Turkey advances in Syria and threatens Europe

This was the second day of Turkey's major military operations in north-eastern Syria, accompanied by hundreds of airstrikes against Kurdish forces. Recep Tayyip Erdogan insists that Turkey wants to establish a terrorist-free corridor and a safe zone for the refugees in Turkey to return to Syria. His foreign minister yesterday said that they would not go further than 30km into the country. He also said if there are Isis prison camps in that zone Turkey would take responsibility for them.

Fighting with the Kurds is underway with a reports of casualties and of about 60.000 Syrians about to flee their homes.  If Erdogan's aim was to secure land to move refugees back from Turkey, unleashing another wave of refugees looks more like compounding the problem as some might well end up in Turkey to escape the battlefields in Syria. 

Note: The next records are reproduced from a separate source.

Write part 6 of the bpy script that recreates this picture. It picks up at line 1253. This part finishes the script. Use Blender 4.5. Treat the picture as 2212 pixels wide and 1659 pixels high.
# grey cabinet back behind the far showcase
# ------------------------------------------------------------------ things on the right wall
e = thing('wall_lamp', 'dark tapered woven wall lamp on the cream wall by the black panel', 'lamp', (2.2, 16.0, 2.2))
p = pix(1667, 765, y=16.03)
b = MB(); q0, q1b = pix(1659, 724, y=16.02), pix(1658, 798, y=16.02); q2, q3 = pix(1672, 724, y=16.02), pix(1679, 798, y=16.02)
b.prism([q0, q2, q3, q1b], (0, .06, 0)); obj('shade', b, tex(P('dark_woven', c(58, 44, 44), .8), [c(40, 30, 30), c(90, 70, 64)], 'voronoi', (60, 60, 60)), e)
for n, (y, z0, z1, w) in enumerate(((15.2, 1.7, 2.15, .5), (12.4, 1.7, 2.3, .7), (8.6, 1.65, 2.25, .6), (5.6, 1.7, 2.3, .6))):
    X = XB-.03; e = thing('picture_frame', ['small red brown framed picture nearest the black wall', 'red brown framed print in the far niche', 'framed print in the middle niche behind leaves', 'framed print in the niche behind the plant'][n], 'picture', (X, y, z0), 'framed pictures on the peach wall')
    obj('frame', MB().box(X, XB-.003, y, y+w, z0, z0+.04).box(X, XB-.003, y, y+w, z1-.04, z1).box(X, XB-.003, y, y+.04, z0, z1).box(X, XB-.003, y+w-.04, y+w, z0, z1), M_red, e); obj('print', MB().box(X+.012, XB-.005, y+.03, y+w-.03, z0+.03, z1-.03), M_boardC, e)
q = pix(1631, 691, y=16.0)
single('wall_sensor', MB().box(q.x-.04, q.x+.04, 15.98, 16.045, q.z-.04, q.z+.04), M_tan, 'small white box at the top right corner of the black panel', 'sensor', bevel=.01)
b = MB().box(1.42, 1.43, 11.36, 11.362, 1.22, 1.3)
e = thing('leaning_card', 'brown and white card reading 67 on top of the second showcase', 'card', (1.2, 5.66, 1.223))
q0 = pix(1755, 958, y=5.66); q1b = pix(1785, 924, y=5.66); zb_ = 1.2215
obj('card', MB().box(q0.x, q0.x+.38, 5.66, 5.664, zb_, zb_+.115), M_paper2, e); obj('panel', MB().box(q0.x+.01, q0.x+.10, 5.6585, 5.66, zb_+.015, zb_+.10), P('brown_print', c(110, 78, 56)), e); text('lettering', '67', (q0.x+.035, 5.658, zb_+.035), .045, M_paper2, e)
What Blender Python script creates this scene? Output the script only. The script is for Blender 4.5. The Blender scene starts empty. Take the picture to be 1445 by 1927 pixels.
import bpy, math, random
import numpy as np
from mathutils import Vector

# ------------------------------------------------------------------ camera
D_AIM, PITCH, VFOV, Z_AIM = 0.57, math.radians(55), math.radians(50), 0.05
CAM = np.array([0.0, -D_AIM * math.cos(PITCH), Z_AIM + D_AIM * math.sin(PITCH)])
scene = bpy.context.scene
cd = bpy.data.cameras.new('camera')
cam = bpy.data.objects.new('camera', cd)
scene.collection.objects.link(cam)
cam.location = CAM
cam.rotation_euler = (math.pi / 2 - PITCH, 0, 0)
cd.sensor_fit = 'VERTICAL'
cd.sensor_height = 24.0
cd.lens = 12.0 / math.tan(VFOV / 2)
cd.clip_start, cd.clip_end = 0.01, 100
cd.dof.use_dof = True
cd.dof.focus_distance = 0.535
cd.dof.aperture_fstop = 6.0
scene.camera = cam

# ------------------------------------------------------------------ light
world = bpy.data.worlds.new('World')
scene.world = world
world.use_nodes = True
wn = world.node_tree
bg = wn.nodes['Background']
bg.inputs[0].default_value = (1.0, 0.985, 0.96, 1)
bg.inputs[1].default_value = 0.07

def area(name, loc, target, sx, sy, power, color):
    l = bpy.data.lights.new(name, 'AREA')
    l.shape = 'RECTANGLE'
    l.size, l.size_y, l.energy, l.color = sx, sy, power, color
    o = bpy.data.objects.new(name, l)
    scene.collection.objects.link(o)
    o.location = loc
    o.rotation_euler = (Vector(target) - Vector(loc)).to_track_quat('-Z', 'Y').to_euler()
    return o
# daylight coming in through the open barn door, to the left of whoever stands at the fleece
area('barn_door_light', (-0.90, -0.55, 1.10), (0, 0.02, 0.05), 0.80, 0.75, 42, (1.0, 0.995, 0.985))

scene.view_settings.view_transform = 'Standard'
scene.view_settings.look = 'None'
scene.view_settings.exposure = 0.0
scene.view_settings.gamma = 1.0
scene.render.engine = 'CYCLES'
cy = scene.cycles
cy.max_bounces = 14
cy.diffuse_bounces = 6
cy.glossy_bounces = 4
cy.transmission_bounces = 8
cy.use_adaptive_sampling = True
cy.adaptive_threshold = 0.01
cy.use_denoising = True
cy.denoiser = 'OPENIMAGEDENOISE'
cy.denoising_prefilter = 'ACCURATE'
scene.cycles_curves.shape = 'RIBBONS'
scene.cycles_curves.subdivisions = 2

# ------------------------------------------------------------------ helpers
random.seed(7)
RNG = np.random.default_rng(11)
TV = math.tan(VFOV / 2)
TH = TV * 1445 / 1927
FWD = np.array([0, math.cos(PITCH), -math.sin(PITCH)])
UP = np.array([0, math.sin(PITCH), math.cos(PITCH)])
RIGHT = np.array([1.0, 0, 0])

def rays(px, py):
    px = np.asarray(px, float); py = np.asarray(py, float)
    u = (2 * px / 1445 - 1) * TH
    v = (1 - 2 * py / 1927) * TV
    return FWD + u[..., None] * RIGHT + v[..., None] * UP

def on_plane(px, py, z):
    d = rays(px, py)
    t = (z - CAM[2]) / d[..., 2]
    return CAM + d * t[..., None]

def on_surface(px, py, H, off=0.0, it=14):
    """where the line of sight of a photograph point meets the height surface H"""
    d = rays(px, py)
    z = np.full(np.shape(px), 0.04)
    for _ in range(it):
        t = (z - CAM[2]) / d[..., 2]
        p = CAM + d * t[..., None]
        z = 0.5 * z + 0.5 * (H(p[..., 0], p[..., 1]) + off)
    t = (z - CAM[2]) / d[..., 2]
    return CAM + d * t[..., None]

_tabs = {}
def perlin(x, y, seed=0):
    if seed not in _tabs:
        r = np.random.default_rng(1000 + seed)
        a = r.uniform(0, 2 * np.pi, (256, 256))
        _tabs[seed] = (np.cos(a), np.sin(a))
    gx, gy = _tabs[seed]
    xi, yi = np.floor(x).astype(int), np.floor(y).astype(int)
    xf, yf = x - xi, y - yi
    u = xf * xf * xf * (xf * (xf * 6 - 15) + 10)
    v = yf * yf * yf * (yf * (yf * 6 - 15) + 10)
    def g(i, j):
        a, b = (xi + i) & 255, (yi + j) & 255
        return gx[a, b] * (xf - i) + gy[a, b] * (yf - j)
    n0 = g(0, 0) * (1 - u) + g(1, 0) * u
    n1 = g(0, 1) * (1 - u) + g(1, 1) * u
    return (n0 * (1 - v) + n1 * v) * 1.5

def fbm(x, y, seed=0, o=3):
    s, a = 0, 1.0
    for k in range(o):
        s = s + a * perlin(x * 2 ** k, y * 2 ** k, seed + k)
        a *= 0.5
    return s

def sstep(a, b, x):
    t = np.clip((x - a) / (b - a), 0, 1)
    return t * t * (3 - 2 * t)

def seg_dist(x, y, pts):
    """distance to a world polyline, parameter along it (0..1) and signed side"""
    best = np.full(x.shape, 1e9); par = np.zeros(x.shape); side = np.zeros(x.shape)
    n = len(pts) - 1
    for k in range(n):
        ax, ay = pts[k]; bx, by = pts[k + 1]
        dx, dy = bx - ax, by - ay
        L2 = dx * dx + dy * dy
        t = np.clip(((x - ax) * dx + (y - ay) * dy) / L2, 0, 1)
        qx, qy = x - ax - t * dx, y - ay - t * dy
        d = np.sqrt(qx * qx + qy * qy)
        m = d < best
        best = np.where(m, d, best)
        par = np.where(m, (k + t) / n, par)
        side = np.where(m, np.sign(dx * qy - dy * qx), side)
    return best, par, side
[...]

As for the political response, we are still in the stage of threats and counterthreats. The UN Security Council called on Turkey to cease the operation but failed to agree on a common statement due to internal divisions. The US threatened economic sanctions against Turkey in case of ethnic cleansing or significant civilian casualties. But remember that for Donald Trump all that counts is to get American troops out of Syria and at first blush the Turkish operation helps him to achieve just that. 

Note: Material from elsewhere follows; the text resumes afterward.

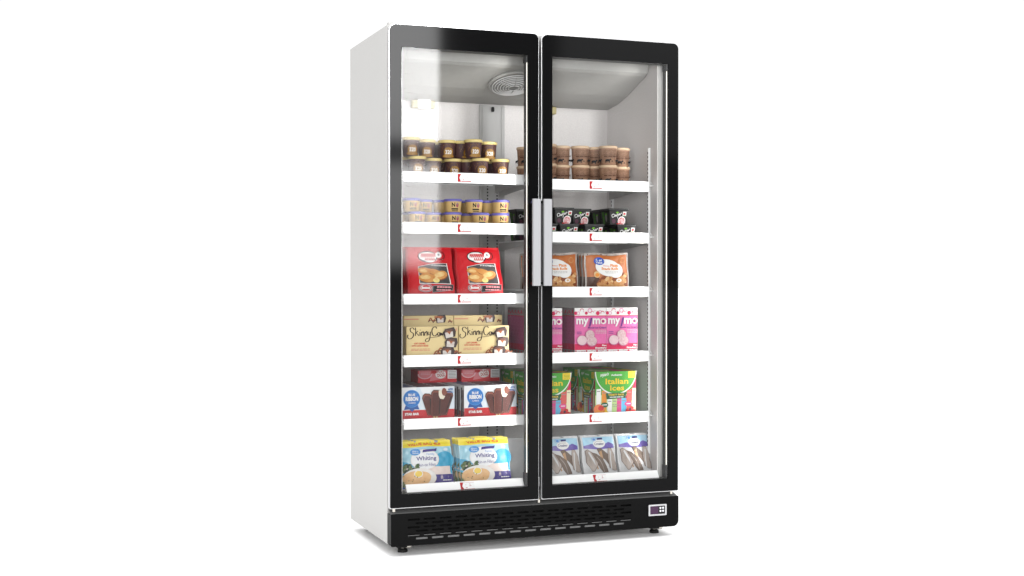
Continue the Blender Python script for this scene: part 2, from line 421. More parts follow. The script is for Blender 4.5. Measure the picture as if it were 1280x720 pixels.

The Europeans have to deal now with a clear counter-threat from Erdogan, who warned yesterday that if they continue to call this an invasion he would open the borders and send the 3.6m Syrian refugees towards Europe. Imagine how this reverberates in the European Council where refugees have always been dividing member states. Also, what response is Europe capable of delivering? Without a clear plan or the capacity to back it up, the displayed outrage is just a face-saving exercise that will not change a thing on the ground. And Erdogan knows that.